No he encontrado rastro en la prensa local acerca de lo que voy a contar en el segundo párrafo de este artículo, lo cual no supone que la noticia no se haya difundido (o que vaya a hacerse entre la escritura de estas líneas y su posterior publicación en prensa, dado que suelen mediar casi dos días entre una y otra), pues no siempre tengo oportunidad de ver los periódicos que sólo están en papel.

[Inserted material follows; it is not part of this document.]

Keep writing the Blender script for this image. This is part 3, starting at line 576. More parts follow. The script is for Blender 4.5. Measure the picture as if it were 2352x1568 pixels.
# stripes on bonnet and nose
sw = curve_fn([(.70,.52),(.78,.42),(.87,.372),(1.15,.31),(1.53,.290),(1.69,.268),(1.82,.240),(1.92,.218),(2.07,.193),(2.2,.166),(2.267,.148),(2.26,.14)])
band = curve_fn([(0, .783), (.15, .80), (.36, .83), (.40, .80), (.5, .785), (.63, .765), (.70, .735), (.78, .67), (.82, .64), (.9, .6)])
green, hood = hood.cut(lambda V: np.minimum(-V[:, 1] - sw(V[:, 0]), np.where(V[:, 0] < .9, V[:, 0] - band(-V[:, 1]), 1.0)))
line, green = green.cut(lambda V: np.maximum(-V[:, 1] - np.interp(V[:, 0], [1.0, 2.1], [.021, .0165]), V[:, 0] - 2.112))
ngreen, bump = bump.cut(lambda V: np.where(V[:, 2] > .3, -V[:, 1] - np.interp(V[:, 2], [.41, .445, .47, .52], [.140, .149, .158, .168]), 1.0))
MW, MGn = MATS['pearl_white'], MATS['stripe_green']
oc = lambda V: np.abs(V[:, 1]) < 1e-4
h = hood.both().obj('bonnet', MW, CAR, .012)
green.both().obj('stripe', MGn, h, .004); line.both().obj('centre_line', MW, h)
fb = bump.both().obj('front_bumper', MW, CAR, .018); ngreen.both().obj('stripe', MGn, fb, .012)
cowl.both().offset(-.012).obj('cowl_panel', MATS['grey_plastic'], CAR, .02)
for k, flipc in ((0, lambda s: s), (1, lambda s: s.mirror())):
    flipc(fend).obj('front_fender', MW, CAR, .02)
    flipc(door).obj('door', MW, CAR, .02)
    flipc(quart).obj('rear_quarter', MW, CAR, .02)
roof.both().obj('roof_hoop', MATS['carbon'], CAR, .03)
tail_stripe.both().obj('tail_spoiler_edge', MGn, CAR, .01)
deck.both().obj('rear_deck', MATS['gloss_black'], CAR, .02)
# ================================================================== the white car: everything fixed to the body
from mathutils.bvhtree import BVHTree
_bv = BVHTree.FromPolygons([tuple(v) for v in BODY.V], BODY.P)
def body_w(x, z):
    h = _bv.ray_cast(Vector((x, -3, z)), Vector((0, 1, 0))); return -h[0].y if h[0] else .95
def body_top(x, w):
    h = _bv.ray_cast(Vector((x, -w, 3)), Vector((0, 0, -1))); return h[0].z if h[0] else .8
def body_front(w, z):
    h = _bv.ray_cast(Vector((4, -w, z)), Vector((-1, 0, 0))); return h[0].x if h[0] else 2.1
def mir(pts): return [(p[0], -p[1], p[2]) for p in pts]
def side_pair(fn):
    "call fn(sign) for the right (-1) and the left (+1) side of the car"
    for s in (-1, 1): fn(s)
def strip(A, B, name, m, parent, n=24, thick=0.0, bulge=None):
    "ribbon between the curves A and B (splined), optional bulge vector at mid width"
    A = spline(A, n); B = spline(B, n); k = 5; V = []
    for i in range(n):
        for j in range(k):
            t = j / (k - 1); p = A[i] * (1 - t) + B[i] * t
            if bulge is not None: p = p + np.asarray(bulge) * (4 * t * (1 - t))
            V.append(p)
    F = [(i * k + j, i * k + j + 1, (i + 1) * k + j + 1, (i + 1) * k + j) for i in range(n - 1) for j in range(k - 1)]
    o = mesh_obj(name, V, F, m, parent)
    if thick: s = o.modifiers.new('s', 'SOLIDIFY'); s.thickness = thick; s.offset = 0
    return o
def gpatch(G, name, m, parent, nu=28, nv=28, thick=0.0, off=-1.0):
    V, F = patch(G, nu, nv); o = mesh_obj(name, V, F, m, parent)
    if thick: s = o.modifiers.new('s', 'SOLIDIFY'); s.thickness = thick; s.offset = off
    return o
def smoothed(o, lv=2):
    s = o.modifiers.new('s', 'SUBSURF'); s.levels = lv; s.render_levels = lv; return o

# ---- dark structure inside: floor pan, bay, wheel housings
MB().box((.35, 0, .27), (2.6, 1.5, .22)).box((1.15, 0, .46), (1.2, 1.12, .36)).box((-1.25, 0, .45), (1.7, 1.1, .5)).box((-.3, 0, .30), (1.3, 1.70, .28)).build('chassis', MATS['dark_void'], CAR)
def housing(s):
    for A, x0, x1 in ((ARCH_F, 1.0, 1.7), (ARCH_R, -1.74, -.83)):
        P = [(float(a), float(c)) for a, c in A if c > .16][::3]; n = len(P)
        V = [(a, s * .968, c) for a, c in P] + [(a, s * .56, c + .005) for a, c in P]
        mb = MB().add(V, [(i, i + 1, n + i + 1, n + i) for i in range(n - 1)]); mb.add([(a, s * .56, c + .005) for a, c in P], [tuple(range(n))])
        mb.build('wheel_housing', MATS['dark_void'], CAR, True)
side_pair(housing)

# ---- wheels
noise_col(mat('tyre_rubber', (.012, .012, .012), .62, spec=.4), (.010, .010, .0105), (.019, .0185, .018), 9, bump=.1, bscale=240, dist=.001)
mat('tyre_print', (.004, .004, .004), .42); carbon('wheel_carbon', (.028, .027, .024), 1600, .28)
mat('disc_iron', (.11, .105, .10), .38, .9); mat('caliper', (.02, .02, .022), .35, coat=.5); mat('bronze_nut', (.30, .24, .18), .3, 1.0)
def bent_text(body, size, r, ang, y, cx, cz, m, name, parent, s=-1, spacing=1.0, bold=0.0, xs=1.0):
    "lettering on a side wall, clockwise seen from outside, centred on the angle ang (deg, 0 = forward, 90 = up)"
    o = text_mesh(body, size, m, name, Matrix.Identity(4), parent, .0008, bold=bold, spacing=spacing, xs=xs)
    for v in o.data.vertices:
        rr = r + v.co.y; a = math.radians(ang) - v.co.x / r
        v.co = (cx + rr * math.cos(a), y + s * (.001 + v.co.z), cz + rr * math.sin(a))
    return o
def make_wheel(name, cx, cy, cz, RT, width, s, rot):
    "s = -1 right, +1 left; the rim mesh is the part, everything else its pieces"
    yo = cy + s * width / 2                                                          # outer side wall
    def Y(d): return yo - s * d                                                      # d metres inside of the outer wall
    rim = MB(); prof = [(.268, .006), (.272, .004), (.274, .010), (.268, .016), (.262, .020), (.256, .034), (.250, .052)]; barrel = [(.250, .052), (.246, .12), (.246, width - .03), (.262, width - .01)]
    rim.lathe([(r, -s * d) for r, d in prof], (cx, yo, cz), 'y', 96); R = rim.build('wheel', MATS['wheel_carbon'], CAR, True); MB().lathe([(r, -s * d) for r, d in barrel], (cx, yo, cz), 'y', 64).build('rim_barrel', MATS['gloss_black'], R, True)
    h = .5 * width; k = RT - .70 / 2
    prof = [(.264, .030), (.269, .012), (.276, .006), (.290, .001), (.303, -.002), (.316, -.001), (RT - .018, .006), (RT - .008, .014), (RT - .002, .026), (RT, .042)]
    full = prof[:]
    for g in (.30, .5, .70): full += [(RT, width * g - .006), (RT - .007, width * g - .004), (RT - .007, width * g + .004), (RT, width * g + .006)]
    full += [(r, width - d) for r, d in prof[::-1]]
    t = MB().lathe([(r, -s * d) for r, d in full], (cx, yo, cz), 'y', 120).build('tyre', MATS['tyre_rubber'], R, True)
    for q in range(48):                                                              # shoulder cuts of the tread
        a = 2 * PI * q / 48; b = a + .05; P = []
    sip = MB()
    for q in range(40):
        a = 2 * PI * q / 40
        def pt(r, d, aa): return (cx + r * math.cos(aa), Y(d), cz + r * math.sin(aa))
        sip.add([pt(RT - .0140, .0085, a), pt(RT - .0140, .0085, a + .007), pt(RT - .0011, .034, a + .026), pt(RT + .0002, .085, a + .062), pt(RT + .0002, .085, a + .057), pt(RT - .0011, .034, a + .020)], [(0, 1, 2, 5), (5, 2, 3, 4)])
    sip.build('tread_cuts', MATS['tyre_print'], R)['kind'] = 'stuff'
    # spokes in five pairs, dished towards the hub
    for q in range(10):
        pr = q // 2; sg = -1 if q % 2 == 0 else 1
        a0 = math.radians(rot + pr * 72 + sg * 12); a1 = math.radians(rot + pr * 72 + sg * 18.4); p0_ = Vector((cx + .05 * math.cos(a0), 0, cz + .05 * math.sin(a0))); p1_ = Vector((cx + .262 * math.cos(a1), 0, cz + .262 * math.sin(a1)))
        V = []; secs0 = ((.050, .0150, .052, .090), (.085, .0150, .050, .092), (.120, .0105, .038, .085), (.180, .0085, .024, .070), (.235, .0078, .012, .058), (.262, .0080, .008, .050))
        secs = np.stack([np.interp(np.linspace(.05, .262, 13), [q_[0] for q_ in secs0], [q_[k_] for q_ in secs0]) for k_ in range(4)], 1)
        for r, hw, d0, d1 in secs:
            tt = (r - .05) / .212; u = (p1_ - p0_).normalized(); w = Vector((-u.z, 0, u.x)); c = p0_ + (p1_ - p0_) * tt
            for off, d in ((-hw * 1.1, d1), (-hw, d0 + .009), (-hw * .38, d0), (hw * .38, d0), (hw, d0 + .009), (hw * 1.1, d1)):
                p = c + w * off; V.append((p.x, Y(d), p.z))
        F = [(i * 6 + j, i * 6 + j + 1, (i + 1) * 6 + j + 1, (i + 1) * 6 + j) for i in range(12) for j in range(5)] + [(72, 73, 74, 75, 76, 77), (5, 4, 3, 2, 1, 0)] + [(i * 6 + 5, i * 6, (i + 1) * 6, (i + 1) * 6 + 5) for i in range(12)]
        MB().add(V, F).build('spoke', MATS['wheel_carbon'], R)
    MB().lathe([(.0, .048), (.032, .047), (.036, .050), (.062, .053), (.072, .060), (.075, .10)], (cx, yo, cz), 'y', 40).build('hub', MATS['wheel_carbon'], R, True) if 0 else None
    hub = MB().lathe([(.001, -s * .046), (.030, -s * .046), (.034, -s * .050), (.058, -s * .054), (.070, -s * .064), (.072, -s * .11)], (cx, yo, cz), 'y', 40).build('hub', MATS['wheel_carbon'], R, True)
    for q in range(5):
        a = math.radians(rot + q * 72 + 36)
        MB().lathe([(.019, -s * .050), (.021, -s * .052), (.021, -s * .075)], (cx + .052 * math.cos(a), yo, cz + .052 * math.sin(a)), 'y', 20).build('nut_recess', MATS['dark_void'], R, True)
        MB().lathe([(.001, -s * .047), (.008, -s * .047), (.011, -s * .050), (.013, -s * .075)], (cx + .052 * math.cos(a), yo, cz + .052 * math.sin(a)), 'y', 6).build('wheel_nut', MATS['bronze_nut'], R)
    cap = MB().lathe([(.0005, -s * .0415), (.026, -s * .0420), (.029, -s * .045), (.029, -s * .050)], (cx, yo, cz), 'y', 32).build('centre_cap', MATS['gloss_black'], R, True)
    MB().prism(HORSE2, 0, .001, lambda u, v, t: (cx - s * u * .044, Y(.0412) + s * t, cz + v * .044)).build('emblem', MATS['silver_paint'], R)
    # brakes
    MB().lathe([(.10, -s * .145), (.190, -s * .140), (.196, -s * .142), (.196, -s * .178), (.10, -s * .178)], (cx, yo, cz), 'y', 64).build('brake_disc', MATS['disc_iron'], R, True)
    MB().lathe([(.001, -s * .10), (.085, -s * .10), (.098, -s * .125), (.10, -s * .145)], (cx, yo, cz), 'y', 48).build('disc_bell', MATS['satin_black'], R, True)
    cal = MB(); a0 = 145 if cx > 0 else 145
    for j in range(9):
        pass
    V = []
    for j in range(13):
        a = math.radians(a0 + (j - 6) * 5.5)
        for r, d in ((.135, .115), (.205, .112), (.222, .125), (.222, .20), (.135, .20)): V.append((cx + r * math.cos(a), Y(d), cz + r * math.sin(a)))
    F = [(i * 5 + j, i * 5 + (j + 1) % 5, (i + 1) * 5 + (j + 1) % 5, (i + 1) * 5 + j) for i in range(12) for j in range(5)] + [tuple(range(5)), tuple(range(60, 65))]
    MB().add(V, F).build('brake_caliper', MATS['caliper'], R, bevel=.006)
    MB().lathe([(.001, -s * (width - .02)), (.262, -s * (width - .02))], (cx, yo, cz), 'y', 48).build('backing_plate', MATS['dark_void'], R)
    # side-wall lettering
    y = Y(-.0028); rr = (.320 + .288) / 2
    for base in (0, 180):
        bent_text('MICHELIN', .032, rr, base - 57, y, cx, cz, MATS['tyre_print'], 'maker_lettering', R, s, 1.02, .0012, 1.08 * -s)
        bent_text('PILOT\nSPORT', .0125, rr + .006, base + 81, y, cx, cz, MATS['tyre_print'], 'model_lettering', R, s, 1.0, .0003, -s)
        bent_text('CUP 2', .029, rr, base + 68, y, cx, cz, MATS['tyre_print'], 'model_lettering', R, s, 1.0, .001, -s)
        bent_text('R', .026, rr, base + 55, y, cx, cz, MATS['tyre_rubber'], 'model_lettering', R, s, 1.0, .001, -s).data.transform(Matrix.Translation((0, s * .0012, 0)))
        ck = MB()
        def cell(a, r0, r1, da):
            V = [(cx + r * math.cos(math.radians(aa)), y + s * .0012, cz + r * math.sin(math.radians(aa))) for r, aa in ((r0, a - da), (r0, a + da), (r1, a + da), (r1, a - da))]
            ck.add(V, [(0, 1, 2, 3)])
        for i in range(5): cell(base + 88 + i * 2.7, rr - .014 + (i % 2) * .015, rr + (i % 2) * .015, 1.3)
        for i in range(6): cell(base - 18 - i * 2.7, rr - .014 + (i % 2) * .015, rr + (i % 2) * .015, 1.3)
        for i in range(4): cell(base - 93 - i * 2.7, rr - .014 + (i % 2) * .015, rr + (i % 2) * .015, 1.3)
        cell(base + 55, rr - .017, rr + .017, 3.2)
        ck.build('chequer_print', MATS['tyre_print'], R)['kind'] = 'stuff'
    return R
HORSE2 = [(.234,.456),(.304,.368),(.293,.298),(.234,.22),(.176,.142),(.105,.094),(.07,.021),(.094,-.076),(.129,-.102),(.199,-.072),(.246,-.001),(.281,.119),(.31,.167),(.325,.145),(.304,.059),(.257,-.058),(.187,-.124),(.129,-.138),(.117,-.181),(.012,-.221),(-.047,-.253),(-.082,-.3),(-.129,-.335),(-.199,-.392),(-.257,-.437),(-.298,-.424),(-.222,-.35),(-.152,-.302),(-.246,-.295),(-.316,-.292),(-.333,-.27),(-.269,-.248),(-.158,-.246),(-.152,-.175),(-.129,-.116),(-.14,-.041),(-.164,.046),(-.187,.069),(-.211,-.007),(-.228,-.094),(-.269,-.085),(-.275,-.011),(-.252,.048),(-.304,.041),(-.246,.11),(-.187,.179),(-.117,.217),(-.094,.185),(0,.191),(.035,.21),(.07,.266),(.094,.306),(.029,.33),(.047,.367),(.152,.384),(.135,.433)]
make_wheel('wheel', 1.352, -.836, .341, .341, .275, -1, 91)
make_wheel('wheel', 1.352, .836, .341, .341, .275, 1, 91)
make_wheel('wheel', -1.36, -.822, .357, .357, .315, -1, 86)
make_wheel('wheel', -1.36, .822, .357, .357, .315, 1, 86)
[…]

En la noche del último 31 de diciembre, al llegar al domicilio familiar y prepararnos para la cena, me dijeron que la televisión no funcionaba. Al principio pensamos que se había estropeado el TDT: el nuestro. Teníamos el tiempo un poco justo para empezar a cenar y ya no era plan de ir a preguntarles a los vecinos, que andarían a esas horas inmiscuidos en sus propios preparativos, si a ellos se les veía o no la tele. Puse una película de dvd, como ruido de fondo, ya que cuando cenan pocas personas se corre el riesgo de los silencios: una de esas de kung-fú, muy malas, de los años 70, que me regaló en broma uno de mis primos. No sabíamos cómo solucionar lo de la retransmisión de las campanadas y buscamos en la radio: ese era el plan secundario. El primario consistió en buscar en internet. Por fortuna, Televisión Española retransmitía en su web el programa basura que suele preceder a las campanadas. De modo que comimos las uvas así: pocos familiares, alrededor de un ordenador portátil, viendo una pantalla minúscula cuya imagen se ralentizaba por el probable exceso de internautas en aquella noche. Sospecho que, por ello, comimos cada uva con algunos segundos de retraso. Al día siguiente fui a preguntar a las vecinas y me contaron que, por lo que ellas sabían, se trataba de un apagón en la tarde del viernes. Tras ese apagón, la antena de varios bloques de la Avenida de Víctor Gallego dejó de sintonizar los canales. No lo arreglarían hasta el lunes o el martes. La mañana siguiente, es decir, el día 1 de enero, también fue muy rara para mí. A las ausencias de la noche (las reparables y las irreparables) se sumó mi negativa a ir a las fiestas y los cotillones. Esa mañana salimos a dar una vuelta a la hora en que, otros años por esas fechas, yo solía llegar a casa tras la parranda habitual de Nochevieja. Es otra manera de ver las cosas. Hizo una mañana limpia, espléndida, y cuando caminamos por San Torcuato los barrenderos y operarios de limpieza ya habían hecho su trabajo y daba gusto pasear por Zamora. Por primera vez en décadas, no he tenido resaca el 1 de enero.
Todo lo anterior, para mí, fueron como desconexiones de la realidad. Como si no hubiera sido Nochevieja y Día de Año Nuevo. Como si sólo hubiera sido una noche rara, una noche cualquiera de viernes: sin tele, sin madre, sin muchos parientes alrededor, sin borrachera a posteriori. Lo pasamos bien, pese a todo. El día 2, en que también me levanté más o menos temprano (muy tarde si lo comparamos con mi rutina habitual, pero muy pronto al tratarse de un domingo navideño), al bajar hasta la Plaza Mayor y subir de nuevo por San Torcuato, vi en dos ocasiones a Javier Rioyo, el crítico, escritor y periodista. Estoy convencido de que era él. Sé que era él y estaré atento a su blog por si cuenta su visita a mi ciudad en días sucesivos. Primero lo vi por Revona. Más tarde, en la Plaza Mayor: la mujer que iba con él le hacía fotos a Balborraz, sin duda una de las mejores calles de Zamora. Muchos famosos hacen visitas a esta ciudad, de incógnito, que es como mejor se viaja, sin políticos que den la chapa ni la corte habitual de pelotas, y luego lo desvelan en sus blogs y en sus artículos para la prensa.